#### RAW DATA

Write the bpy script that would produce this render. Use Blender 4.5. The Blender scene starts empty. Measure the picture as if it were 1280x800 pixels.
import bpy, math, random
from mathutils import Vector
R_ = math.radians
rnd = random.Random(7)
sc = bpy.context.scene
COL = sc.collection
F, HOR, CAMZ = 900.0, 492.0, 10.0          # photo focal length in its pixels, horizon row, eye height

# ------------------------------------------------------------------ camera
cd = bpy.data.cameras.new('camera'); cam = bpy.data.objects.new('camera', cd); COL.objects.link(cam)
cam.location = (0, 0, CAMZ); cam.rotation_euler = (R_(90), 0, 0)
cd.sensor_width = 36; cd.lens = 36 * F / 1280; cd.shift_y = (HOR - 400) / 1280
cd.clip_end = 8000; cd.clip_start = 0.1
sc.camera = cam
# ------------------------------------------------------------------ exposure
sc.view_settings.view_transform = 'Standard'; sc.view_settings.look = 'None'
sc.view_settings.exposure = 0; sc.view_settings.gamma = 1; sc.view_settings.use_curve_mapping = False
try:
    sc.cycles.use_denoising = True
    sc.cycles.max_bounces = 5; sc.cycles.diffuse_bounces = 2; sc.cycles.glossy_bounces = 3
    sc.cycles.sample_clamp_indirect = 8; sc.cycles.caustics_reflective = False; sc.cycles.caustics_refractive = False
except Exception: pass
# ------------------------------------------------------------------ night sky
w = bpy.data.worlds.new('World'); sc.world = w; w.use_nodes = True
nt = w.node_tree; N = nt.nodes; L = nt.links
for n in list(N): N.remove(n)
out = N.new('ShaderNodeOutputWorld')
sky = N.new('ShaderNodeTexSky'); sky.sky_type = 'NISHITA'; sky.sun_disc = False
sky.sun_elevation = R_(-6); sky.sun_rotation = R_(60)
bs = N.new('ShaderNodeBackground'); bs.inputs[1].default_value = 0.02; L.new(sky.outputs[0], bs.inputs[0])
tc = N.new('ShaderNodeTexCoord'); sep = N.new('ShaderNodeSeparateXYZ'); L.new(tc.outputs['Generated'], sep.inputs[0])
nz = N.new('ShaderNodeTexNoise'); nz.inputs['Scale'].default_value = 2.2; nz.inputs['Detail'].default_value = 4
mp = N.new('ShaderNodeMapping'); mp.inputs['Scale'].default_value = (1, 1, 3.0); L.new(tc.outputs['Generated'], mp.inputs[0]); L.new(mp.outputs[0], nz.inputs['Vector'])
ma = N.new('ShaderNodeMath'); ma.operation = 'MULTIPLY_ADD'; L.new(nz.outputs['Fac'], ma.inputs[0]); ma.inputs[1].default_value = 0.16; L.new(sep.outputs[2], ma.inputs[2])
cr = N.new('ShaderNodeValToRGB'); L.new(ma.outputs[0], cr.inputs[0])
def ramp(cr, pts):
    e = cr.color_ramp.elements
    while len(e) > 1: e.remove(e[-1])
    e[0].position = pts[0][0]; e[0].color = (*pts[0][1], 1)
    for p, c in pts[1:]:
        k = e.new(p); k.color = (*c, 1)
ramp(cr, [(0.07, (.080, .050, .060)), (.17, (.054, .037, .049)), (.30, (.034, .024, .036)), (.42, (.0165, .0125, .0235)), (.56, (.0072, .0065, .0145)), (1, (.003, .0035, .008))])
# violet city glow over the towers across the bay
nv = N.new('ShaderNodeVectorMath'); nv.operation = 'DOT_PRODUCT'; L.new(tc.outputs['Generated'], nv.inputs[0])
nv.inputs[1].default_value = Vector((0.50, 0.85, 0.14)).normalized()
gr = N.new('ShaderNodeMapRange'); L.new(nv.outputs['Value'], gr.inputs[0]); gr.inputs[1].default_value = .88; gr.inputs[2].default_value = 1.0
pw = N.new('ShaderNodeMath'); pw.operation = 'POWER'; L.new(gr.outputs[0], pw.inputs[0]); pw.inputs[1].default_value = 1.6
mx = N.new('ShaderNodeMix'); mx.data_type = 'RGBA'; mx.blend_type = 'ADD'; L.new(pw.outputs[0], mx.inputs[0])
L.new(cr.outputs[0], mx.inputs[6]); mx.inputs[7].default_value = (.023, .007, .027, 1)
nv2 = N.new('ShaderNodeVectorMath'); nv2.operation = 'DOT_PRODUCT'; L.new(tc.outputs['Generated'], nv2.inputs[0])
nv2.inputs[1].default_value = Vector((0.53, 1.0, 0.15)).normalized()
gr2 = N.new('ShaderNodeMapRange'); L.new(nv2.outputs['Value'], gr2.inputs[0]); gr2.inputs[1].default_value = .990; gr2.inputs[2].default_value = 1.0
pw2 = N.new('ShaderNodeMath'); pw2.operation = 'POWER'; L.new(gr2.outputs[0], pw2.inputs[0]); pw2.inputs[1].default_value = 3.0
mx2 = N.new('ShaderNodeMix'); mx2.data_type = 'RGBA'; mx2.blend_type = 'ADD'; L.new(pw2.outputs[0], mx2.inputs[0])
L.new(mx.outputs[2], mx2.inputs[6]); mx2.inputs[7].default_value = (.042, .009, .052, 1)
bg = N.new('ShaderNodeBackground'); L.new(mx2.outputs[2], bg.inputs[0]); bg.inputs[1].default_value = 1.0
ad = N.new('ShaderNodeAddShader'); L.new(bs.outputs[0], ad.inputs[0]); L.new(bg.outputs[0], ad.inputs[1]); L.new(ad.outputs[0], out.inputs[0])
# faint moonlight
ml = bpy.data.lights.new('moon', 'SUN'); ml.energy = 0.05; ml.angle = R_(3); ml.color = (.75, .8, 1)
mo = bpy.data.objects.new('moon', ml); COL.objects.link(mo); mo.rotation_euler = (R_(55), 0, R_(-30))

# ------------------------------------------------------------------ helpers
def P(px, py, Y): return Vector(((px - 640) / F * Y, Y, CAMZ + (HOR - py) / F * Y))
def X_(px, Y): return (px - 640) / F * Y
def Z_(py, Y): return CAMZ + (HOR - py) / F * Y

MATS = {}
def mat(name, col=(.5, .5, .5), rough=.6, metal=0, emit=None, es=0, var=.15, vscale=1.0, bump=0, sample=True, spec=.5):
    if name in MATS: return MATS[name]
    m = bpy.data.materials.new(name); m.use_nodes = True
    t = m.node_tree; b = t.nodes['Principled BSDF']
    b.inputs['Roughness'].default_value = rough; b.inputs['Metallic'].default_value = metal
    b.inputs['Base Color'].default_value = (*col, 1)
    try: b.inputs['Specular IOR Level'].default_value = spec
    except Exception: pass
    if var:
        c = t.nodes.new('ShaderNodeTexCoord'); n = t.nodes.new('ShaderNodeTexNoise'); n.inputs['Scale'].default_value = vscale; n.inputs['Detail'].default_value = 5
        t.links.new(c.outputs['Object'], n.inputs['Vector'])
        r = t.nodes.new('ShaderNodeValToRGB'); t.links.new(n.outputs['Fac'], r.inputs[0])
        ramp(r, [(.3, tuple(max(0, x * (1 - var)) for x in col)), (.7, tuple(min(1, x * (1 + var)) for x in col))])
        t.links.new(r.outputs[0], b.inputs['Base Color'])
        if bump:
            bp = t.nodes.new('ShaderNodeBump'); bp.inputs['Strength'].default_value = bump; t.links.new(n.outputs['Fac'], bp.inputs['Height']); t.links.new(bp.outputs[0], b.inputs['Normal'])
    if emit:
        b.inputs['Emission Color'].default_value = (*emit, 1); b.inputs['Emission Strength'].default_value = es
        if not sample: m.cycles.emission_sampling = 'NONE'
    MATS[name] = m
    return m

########

* PROBLEM DETAILS
Give the data again, exactly as it stands.

* SOLUTION
Write the bpy script that would produce this render. Use Blender 4.5. The Blender scene starts empty. Measure the picture as if it were 1280x800 pixels.
import bpy, math, random
from mathutils import Vector
R_ = math.radians
rnd = random.Random(7)
sc = bpy.context.scene
COL = sc.collection
F, HOR, CAMZ = 900.0, 492.0, 10.0          # photo focal length in its pixels, horizon row, eye height

# ------------------------------------------------------------------ camera
cd = bpy.data.cameras.new('camera'); cam = bpy.data.objects.new('camera', cd); COL.objects.link(cam)
cam.location = (0, 0, CAMZ); cam.rotation_euler = (R_(90), 0, 0)
cd.sensor_width = 36; cd.lens = 36 * F / 1280; cd.shift_y = (HOR - 400) / 1280
cd.clip_end = 8000; cd.clip_start = 0.1
sc.camera = cam
# ------------------------------------------------------------------ exposure
sc.view_settings.view_transform = 'Standard'; sc.view_settings.look = 'None'
sc.view_settings.exposure = 0; sc.view_settings.gamma = 1; sc.view_settings.use_curve_mapping = False
try:
    sc.cycles.use_denoising = True
    sc.cycles.max_bounces = 5; sc.cycles.diffuse_bounces = 2; sc.cycles.glossy_bounces = 3
    sc.cycles.sample_clamp_indirect = 8; sc.cycles.caustics_reflective = False; sc.cycles.caustics_refractive = False
except Exception: pass
# ------------------------------------------------------------------ night sky
w = bpy.data.worlds.new('World'); sc.world = w; w.use_nodes = True
nt = w.node_tree; N = nt.nodes; L = nt.links
for n in list(N): N.remove(n)
out = N.new('ShaderNodeOutputWorld')
sky = N.new('ShaderNodeTexSky'); sky.sky_type = 'NISHITA'; sky.sun_disc = False
sky.sun_elevation = R_(-6); sky.sun_rotation = R_(60)
bs = N.new('ShaderNodeBackground'); bs.inputs[1].default_value = 0.02; L.new(sky.outputs[0], bs.inputs[0])
tc = N.new('ShaderNodeTexCoord'); sep = N.new('ShaderNodeSeparateXYZ'); L.new(tc.outputs['Generated'], sep.inputs[0])
nz = N.new('ShaderNodeTexNoise'); nz.inputs['Scale'].default_value = 2.2; nz.inputs['Detail'].default_value = 4
mp = N.new('ShaderNodeMapping'); mp.inputs['Scale'].default_value = (1, 1, 3.0); L.new(tc.outputs['Generated'], mp.inputs[0]); L.new(mp.outputs[0], nz.inputs['Vector'])
ma = N.new('ShaderNodeMath'); ma.operation = 'MULTIPLY_ADD'; L.new(nz.outputs['Fac'], ma.inputs[0]); ma.inputs[1].default_value = 0.16; L.new(sep.outputs[2], ma.inputs[2])
cr = N.new('ShaderNodeValToRGB'); L.new(ma.outputs[0], cr.inputs[0])
def ramp(cr, pts):
    e = cr.color_ramp.elements
    while len(e) > 1: e.remove(e[-1])
    e[0].position = pts[0][0]; e[0].color = (*pts[0][1], 1)
    for p, c in pts[1:]:
        k = e.new(p); k.color = (*c, 1)
ramp(cr, [(0.07, (.080, .050, .060)), (.17, (.054, .037, .049)), (.30, (.034, .024, .036)), (.42, (.0165, .0125, .0235)), (.56, (.0072, .0065, .0145)), (1, (.003, .0035, .008))])
# violet city glow over the towers across the bay
nv = N.new('ShaderNodeVectorMath'); nv.operation = 'DOT_PRODUCT'; L.new(tc.outputs['Generated'], nv.inputs[0])
nv.inputs[1].default_value = Vector((0.50, 0.85, 0.14)).normalized()
gr = N.new('ShaderNodeMapRange'); L.new(nv.outputs['Value'], gr.inputs[0]); gr.inputs[1].default_value = .88; gr.inputs[2].default_value = 1.0
pw = N.new('ShaderNodeMath'); pw.operation = 'POWER'; L.new(gr.outputs[0], pw.inputs[0]); pw.inputs[1].default_value = 1.6
mx = N.new('ShaderNodeMix'); mx.data_type = 'RGBA'; mx.blend_type = 'ADD'; L.new(pw.outputs[0], mx.inputs[0])
L.new(cr.outputs[0], mx.inputs[6]); mx.inputs[7].default_value = (.023, .007, .027, 1)
nv2 = N.new('ShaderNodeVectorMath'); nv2.operation = 'DOT_PRODUCT'; L.new(tc.outputs['Generated'], nv2.inputs[0])
nv2.inputs[1].default_value = Vector((0.53, 1.0, 0.15)).normalized()
gr2 = N.new('ShaderNodeMapRange'); L.new(nv2.outputs['Value'], gr2.inputs[0]); gr2.inputs[1].default_value = .990; gr2.inputs[2].default_value = 1.0
pw2 = N.new('ShaderNodeMath'); pw2.operation = 'POWER'; L.new(gr2.outputs[0], pw2.inputs[0]); pw2.inputs[1].default_value = 3.0
mx2 = N.new('ShaderNodeMix'); mx2.data_type = 'RGBA'; mx2.blend_type = 'ADD'; L.new(pw2.outputs[0], mx2.inputs[0])
L.new(mx.outputs[2], mx2.inputs[6]); mx2.inputs[7].default_value = (.042, .009, .052, 1)
bg = N.new('ShaderNodeBackground'); L.new(mx2.outputs[2], bg.inputs[0]); bg.inputs[1].default_value = 1.0
ad = N.new('ShaderNodeAddShader'); L.new(bs.outputs[0], ad.inputs[0]); L.new(bg.outputs[0], ad.inputs[1]); L.new(ad.outputs[0], out.inputs[0])
# faint moonlight
ml = bpy.data.lights.new('moon', 'SUN'); ml.energy = 0.05; ml.angle = R_(3); ml.color = (.75, .8, 1)
mo = bpy.data.objects.new('moon', ml); COL.objects.link(mo); mo.rotation_euler = (R_(55), 0, R_(-30))

# ------------------------------------------------------------------ helpers
def P(px, py, Y): return Vector(((px - 640) / F * Y, Y, CAMZ + (HOR - py) / F * Y))
def X_(px, Y): return (px - 640) / F * Y
def Z_(py, Y): return CAMZ + (HOR - py) / F * Y

MATS = {}
def mat(name, col=(.5, .5, .5), rough=.6, metal=0, emit=None, es=0, var=.15, vscale=1.0, bump=0, sample=True, spec=.5):
    if name in MATS: return MATS[name]
    m = bpy.data.materials.new(name); m.use_nodes = True
    t = m.node_tree; b = t.nodes['Principled BSDF']
    b.inputs['Roughness'].default_value = rough; b.inputs['Metallic'].default_value = metal
    b.inputs['Base Color'].default_value = (*col, 1)
    try: b.inputs['Specular IOR Level'].default_value = spec
    except Exception: pass
    if var:
        c = t.nodes.new('ShaderNodeTexCoord'); n = t.nodes.new('ShaderNodeTexNoise'); n.inputs['Scale'].default_value = vscale; n.inputs['Detail'].default_value = 5
        t.links.new(c.outputs['Object'], n.inputs['Vector'])
        r = t.nodes.new('ShaderNodeValToRGB'); t.links.new(n.outputs['Fac'], r.inputs[0])
        ramp(r, [(.3, tuple(max(0, x * (1 - var)) for x in col)), (.7, tuple(min(1, x * (1 + var)) for x in col))])
        t.links.new(r.outputs[0], b.inputs['Base Color'])
        if bump:
            bp = t.nodes.new('ShaderNodeBump'); bp.inputs['Strength'].default_value = bump; t.links.new(n.outputs['Fac'], bp.inputs['Height']); t.links.new(bp.outputs[0], b.inputs['Normal'])
    if emit:
        b.inputs['Emission Color'].default_value = (*emit, 1); b.inputs['Emission Strength'].default_value = es
        if not sample: m.cycles.emission_sampling = 'NONE'
    MATS[name] = m
    return m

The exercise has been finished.